Monday, June 2, 2014

The Outcast Dead by Elly Griffiths

Reviewed by Jeanne

Ruth Galloway is a British forensic archaeologist who lives in Norfolk, a mostly rural area near a salt marsh. She’s had her share of encounters with the police, partly as a result of her work, and is friends with  DCI Harry Nelson.  Actually, a bit more than friends, as they have a child together, Kate, but Harry is married with two teenage daughters and still in love with his wife.  It makes for a complicated situation, but Griffiths is careful not to let it all devolve into soap opera.

 The Outcast Dead finds Ruth doing some excavating near Norwich Castle where she’s uncovered the bones of a woman with a hook for a hand.  Speculation is rampant that these are the remains of the notorious Mother Hook, a woman who was executed in 1867 for murdering a child in her care.  Ruth is more cautious, but not so her boss at the university:  Phil has been contacted by a television producer with an interest in the find. Meanwhile, Nelson is investigating a child’s death in a household where two other children had already died, apparently of Sudden Infant Death Syndrome, which Nelson finds very suspicious. Then, just to up the ante, another child is kidnapped.

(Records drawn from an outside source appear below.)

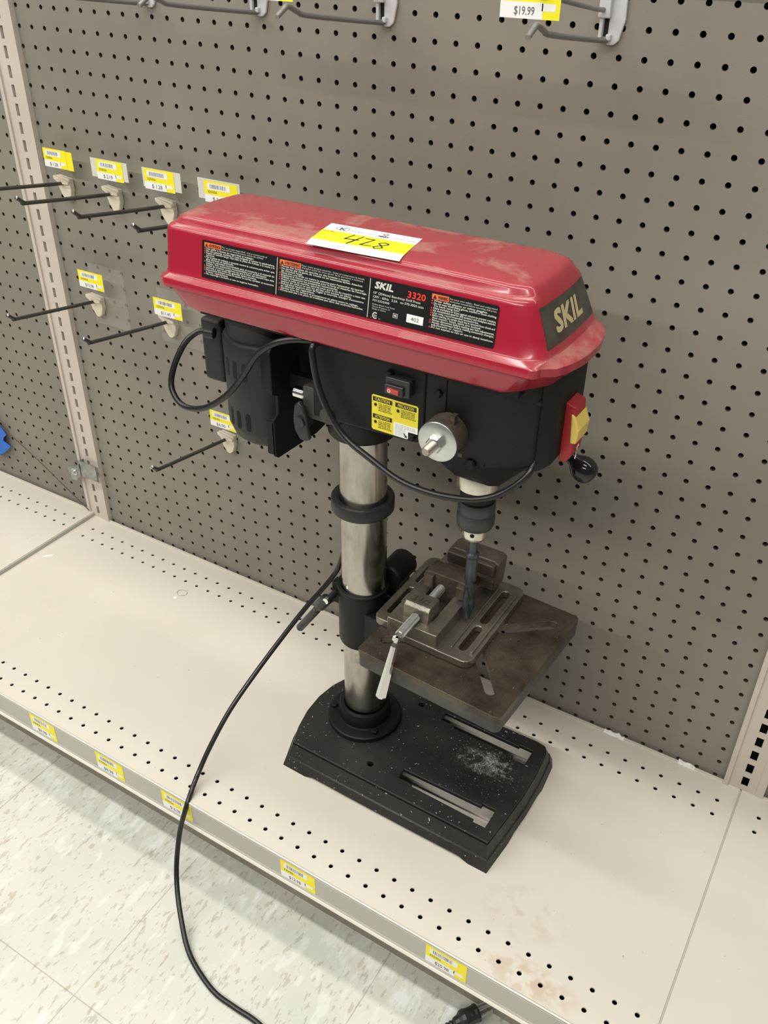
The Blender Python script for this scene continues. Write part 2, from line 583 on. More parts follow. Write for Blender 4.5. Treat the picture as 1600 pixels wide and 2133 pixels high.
class Lab(MB):
    """a printed label: everything is drawn in label inches (u, v) and mapped on to its surface"""
    def __init__(self, fn, mats):
        super().__init__()
        self.fn = fn
        self.mats = mats
        self.keys = {k: i for i, k in enumerate(mats)}

    def rect(self, u0, v0, u1, v1, key, h=0.01, nu=1, nv=1, h0=None):
        vs = []
        for j in range(nv + 1):
            for i in range(nu + 1):
                vs.append(self.fn(u0 + (u1 - u0) * i / nu, v0 + (v1 - v0) * j / nv, h))
        fs = [(j * (nu + 1) + i, j * (nu + 1) + i + 1, (j + 1) * (nu + 1) + i + 1, (j + 1) * (nu + 1) + i) for j in range(nv) for i in range(nu)]
        self.add(vs, fs, self.keys[key])

    def poly(self, pts, key, h=0.012):
        self.add([self.fn(u, v, h) for u, v in pts], [list(range(len(pts)))], self.keys[key])

    def stroke(self, pts, wd, key, h=0.014):
        for (a, b), (c, d) in zip(pts[:-1], pts[1:]):
            L = math.hypot(c - a, d - b) or 1e-6
            nx, ny = -(d - b) / L * wd / 2, (c - a) / L * wd / 2
            ex, ey = (c - a) / L * wd / 3, (d - b) / L * wd / 3
            self.poly([(a - ex + nx, b - ey + ny), (a - ex - nx, b - ey - ny), (c + ex - nx, d + ey - ny), (c + ex + nx, d + ey + ny)], key, h)

    def text(self, s, u, v, size, key, width=None, h=0.014, slant=0.0, align='l', bold=0.0):
        vs, fs = text_mesh(s)
        if not vs:
            return
        x0 = min(p[0] for p in vs)
        x1 = max(p[0] for p in vs)
        sx = size
        if width:
            sx = width / (x1 - x0)
        off = u - x0 * sx
        if align == 'c':
            off = u - (x0 + x1) / 2 * sx
        offs = [(0, 0)] if not bold else [(0, 0), (bold, 0), (0, bold), (bold, bold)]
        for k, (bx, by) in enumerate(offs):
            self.add([self.fn(off + p[0] * sx + slant * p[1] * size + bx, v + p[1] * size + by, h + k * 0.0005) for p in vs], fs, self.keys[key])

    def done(self, name, parent=None, origin=None):
        return self.build(name, [M[k] for k in self.mats], parent, origin, recalc=False)


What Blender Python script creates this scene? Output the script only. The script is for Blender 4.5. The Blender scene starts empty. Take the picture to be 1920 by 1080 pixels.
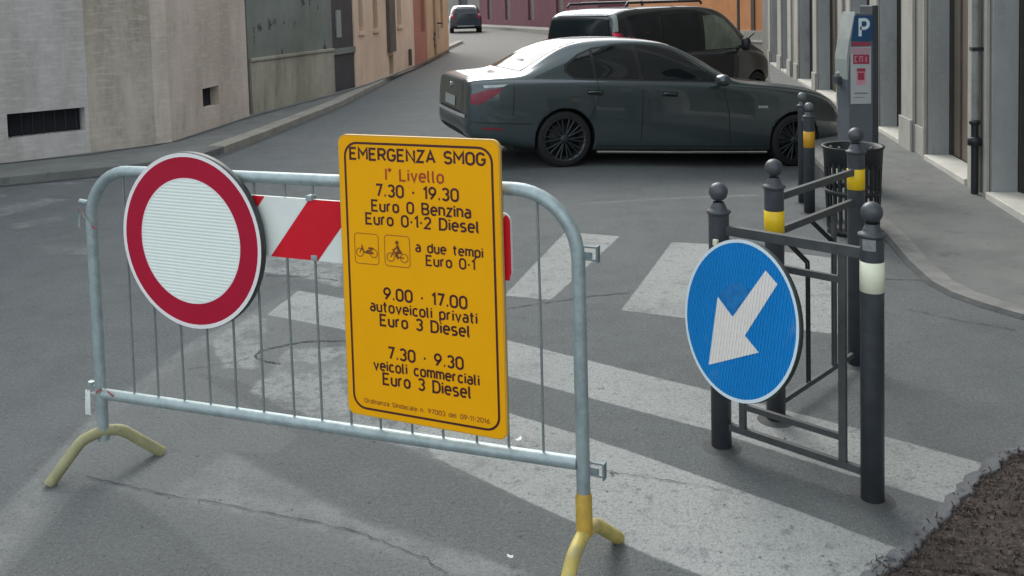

Griffiths’ writing is wonderful.  Her characters are fully realized, complex people, and she has a knack for making the settings come to life.  Her commentary on various aspects of life, from working mothers to television, is thoughtful and funny.  Ruth is no superwoman but neither does she indulge in self-pity.  I am fascinated with the relationship between Ruth and Harry.  There’s a strong attraction, but neither can really imagine being together in a marriage or even a long-term relationship.  Physically, Ruth is on the heavy side, unfashionable, and awkward-- not at all your typical heroine.

 The mystery aspects of the books are also well done, and Griffiths seems to know what she’s talking about with the technical aspects of Ruth’s job.  Each book has had a strong historical element as befits a book about an archaeologist, but there’s also a current danger.

One of the things I enjoy about the books is the tone.  There’s a certain degree of detachment in the narration which I find appealing, and while Ruth has opinions, the books never turn preachy or serve as the author’s soapbox. 

While you don’t have to read the books in order, it does make for a more enjoyable experience, especially as the relationships between some characters have changed.  I recommend the series for mystery fans who like a dose of history and who appreciate a strong setting and complex characters.